Life away from the farm felt the way enemy territory must feel to a soldier. Unknown, bewildered, and beleaguered is how he feels in his new life. It is a far different life from the one he felt safe in, part of, and enjoyed more than the air he breathed. He knows no life beyond that of the land and what it gives back to those who know how to treat it with respect. Still, he must support his family: those who love him, pray for him, and depend on him. For a man who was never far from home, his new work keeps him away constantly, sometimes for months on end. “Family comes first,” he says, “They are my reason for living,” and I know it to be true.
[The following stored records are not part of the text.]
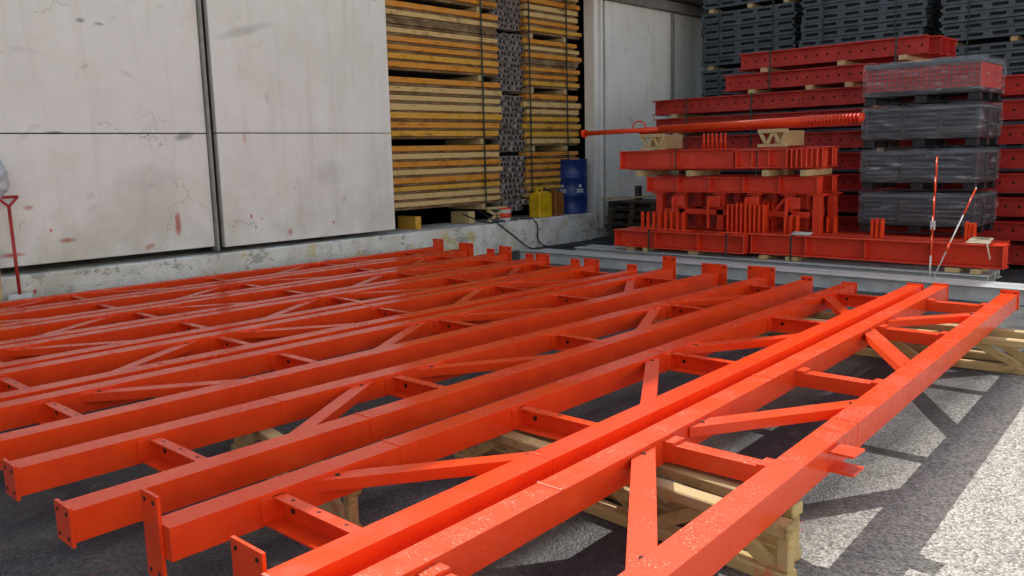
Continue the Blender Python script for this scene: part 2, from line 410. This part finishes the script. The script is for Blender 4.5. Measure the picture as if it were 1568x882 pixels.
# ------------------------------------------------------------ grey long beams on ground
def ibeam(mb,x0,x1,y,z0,z1,w=.18,t=.016,mi=0,stiff=None,holes=None,wy=0):
    mb.bb(x0,x1,y-w/2,y+w/2,z0,z0+t,mi); mb.bb(x0,x1,y-w/2,y+w/2,z1-t,z1,mi)
    mb.bb(x0,x1,y-.007+wy,y+.007+wy,z0+t,z1-t,mi)
    if stiff:
        n=max(1,round((x1-x0)/stiff))
        for i in range(n+1):
            x=x0+.02+(x1-x0-.04)*i/n
            mb.bb(x-.006,x+.006,y-w/2+.01,y+w/2-.01,z0+t,z1-t,mi)
    if holes:
        n=int((x1-x0)/holes)
        for i in range(n):
            x=x0+(i+.5)*(x1-x0)/n
            mb.cyl((x,y-.0105+wy,(z0+z1)/2),(x,y-.0085+wy,(z0+z1)/2),.018,1,8)
def cbeam(name,x0,x1,y,z0,z1,w=.16):
    mb=MB(name,['gray_steel','hole'],.004); ibeam(mb,x0,x1,y,z0,z1,w,.012,wy=-.04); return mb.done()
cbeam('grey_steel_beam',-9.2,-1.2,10.15,0,.17,.22); cbeam('grey_steel_beam',-9.0,-1.4,10.45,0,.16,.18)
cbeam('grey_steel_beam',-8.6,-2.55,10.85,0,.18,.2); cbeam('grey_steel_beam',-8.6,-2.55,11.15,0,.18,.2)
cbeam('grey_steel_beam',-8.6,-2.7,12.0,0,.18,.2)

# ------------------------------------------------------------ front red stack
FS=empty('stacked_red_steel_beams')
mb=MB('bottom_beams',['red_mid','hole','wp'],.005,FS)
ibeam(mb,-5.58,-2.42,11.0,.25,.53,.24,.02,0,.8)
ibeam(mb,-5.5,-2.5,11.35,.25,.53,.24,.02,0,.8)
ibeam(mb,-7.85,-5.62,10.93,.24,.50,.24,.02,0,.75); ibeam(mb,-7.85,-5.62,11.3,.24,.50,.24,.02,0,.75)
ibeam(mb,-7.8,-3.0,11.8,.24,.50,.24,.02,0,.75)
for x in (-7.5,-6.4,-4.9,-2.9): mb.bb(x-.14,x+.02,10.85,12.0,.185,.238,2)
for x in (-7.3,-5.4,-2.75): mb.bb(x,x+.09,10.80,12.0,.185,.24,2)
mb.done()
mb=MB('upright_fins',['red'],.003,FS)
def fins(x0,x1,n,y,z0,z1,w=.012,d=.10):
    for i in range(n):
        x=x0+(x1-x0)*i/max(1,n-1); mb.bb(x-w/2,x+w/2,y,y+d,z0,z1+R(-.01,.01))
fins(-7.45,-6.72,8,11.0,.505,.78,.03,.06); fins(-6.0,-5.45,9,11.02,.505,.92,.022,.12); fins(-6.0,-5.45,9,11.3,.505,.95,.022,.12)
fins(-5.15,-4.98,3,11.05,.535,.78,.025,.08); fins(-3.98,-3.86,3,11.05,.535,.78,.028,.08); fins(-2.88,-2.80,3,11.05,.535,.76,.03,.08)
fins(-4.8,-4.6,3,11.4,.535,.75,.03,.08)
mb.bb(-7.6,-6.6,10.98,11.14,.502,.52); mb.bb(-6.1,-5.4,10.95,11.5,.502,.522)
mb.done()
mb=MB('trestle_frames',['red_mid','hole'],.004,FS)
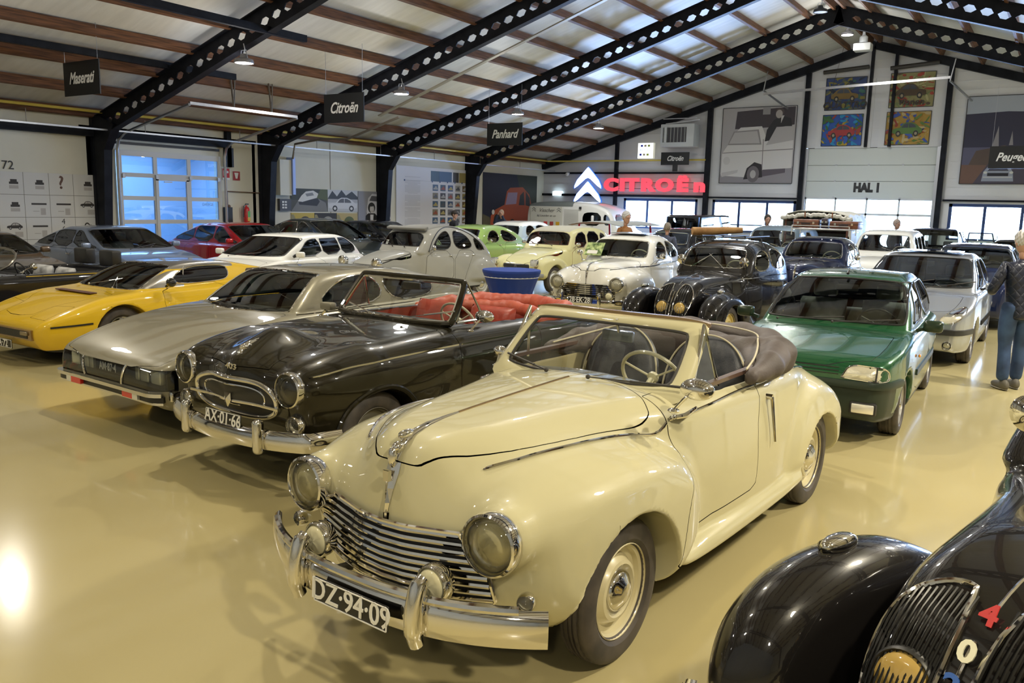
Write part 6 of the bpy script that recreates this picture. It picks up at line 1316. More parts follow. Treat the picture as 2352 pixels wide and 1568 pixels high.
# green hatchback behind the cream convertible
def c106():
    PG = paint('green_paint', (.008,.085,.030), .35, .25)
    S = modern(PG, 2.385, .68, .50, .775, 1.375, .74, .905, .89, -.34, -.98, -2.35, -2.78, (-1.52,), wheelr=.275, rimst='alloy', q=.016, c=.026, wn_=56, tr=.011,
        seatm=mat('check_cloth', (.17,.19,.18), 0, .85, build=lambda nt, b: noise_col(nt, b, (.12,.13,.13), (.50,.53,.50), 3)), ws=[(0,.935),(.60,.935),(.655,.955),(.575,1.27),(.54,1.30),(0,1.315)])
    S['panels'] = [bonnetcut(PG, .66, .74, -.34, .76), doorcut(PG, -.52, -1.50, .89, .775), ('bumper_lower', mat('dark_green_bumper', (.022,.035,.026), .1, .35), lambda V: np.maximum(V[:, 2]-.50, .42-V[:, 0]), .001, False), ('sill_strip', mat('dark_green_bumper'), lambda V: V[:, 2]-.27, 0, False)]
    root, f = make_car('green_hatchback', 'metallic green small hatchback behind the cream convertible', -1.77, 8.06, 271.5, S)
    lampface(root, f, [(.30,.585),(.315,.60),(.36,.70),(.55,.695),(.66,.685),(.68,.60),(.66,.57),(.5,.575)], 0, CLEARL, inner=None)
    for s in (1, -1):
        q = onto(f, np.array([(2., .585*s, z) for z in (.575, .695)]), (-1, 0, 0)); V, F = tubeVF([(p[0]+.016, p[1], p[2]) for p in q], .006, 6, False); ob('lamp_divider', V, F, BLACKP, root)
        q = onto(f, np.array([(2., .50*s, .335)]), (-1, 0, 0))[0]; V, F = rbox((q[0]-.005, q[1], q[2]), (.05, .22, .115), .02, 2); o = ob('fog_lamp', V, F, BLACKP, root); V, F = rbox((q[0]+.018, q[1], q[2]), (.02, .18, .08), .008, 2); ob('lens', V, F, REFL, o)
        drmirror(root, -.48, .79, .93, mat('green_mirror', (.02,.035,.02), .2, .25), s)
        V, F = rbox((-.50, .79*s, .66), (.05, .02, .03), .008, 1); ob('side_repeater', V, F, AMBER, root)
    for z, nm in ((.535, 'bumper_strip'),):
        ys = np.linspace(-.74, .74, 41); q = onto(f, np.stack([np.full(41, 3.), ys, np.full(41, z)], 1), (-1, 0, 0)); V, F = sweep([(p[0]+.006, p[1], z) for p in q], [(-.02,-.035),(.025,-.028),(.03,0),(.02,.032),(-.02,.035)]); ob(nm, V, F, mat('dark_green_bumper'), root, angle=60)
    for k in range(3):
        ys = np.linspace(-.28, .28, 21); q = onto(f, np.stack([np.full(21, 3.), ys, np.full(21, .665-.028*k)], 1), (-1, 0, 0)); V, F = tubeVF([(p[0]+.001, p[1], p[2]) for p in q], .004, 5, False); ob('grille_slat', V, F, BLACKP, root)
    strip_side(root, f, (-.50, -2.5), .50, (.028, .012), mat('dark_green_bumper'))
    wiper(root, (-.27, -.50, .93), (-.42, -.02, .965)); wiper(root, (-.27, .02, .94), (-.44, .48, .975)); m = MB(); m.tube([(-1.02, .0, 1.37), (-1.35, 0, 1.62)], .004, 5); m.tube([(-1.0, 0, 1.36), (-1.04, 0, 1.385)], .014, 8); m.build('aerial', BLACKP, root, True)
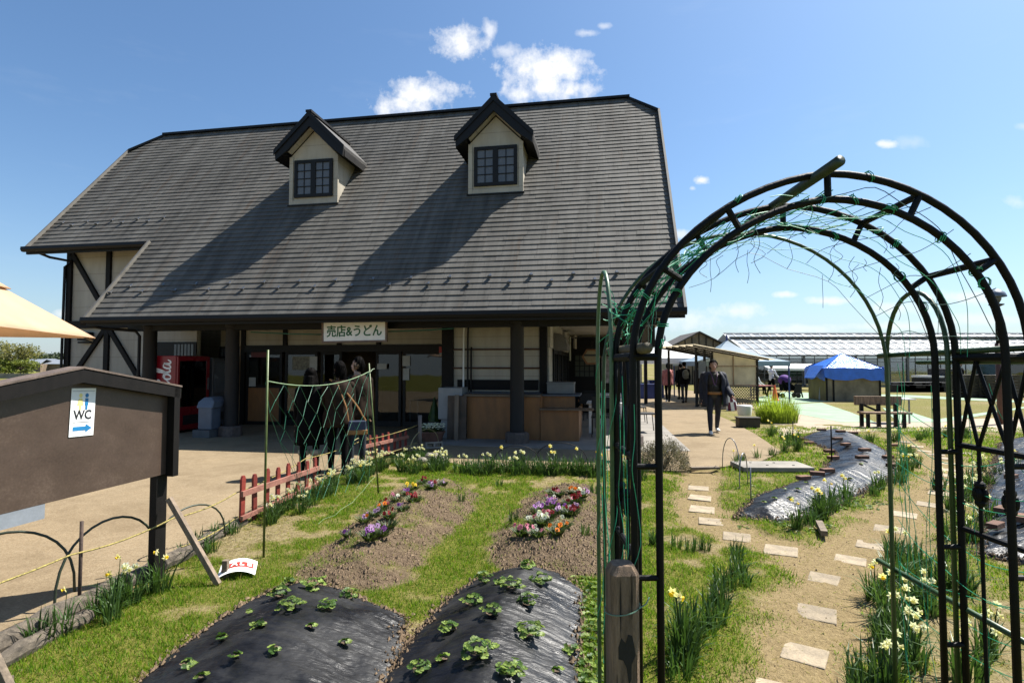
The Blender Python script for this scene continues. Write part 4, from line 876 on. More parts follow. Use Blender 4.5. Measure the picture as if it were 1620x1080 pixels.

It breaks his heart to travel the places where the earth is rich and planting resumes without acknowledging he ever left. Just to be able to jump into a tractor seat and take off, digging deep into the soil, smelling the richness of it beneath him would bring immeasurable joy to him. At this point in his life, he doesn’t care if it’s his tractor; any tractor will do.

“I’ll tell you the honest to God truth,” he says, “I would have plowed that field all day if the farmer had let me and I had a place to park my truck.” With tears flowing freely from the man who at one time rarely cried, he says, “I could have planted the entire countryside for the price of a parking place.”

To know the land is to know God and to know God is to love everything created by him. It is our duty to keep it nourished and well fed, just as it feeds us.
This wonderful man is loved by his family for all he has done against his nature to provide a home and some measure of living. He is my rock...he is my husband.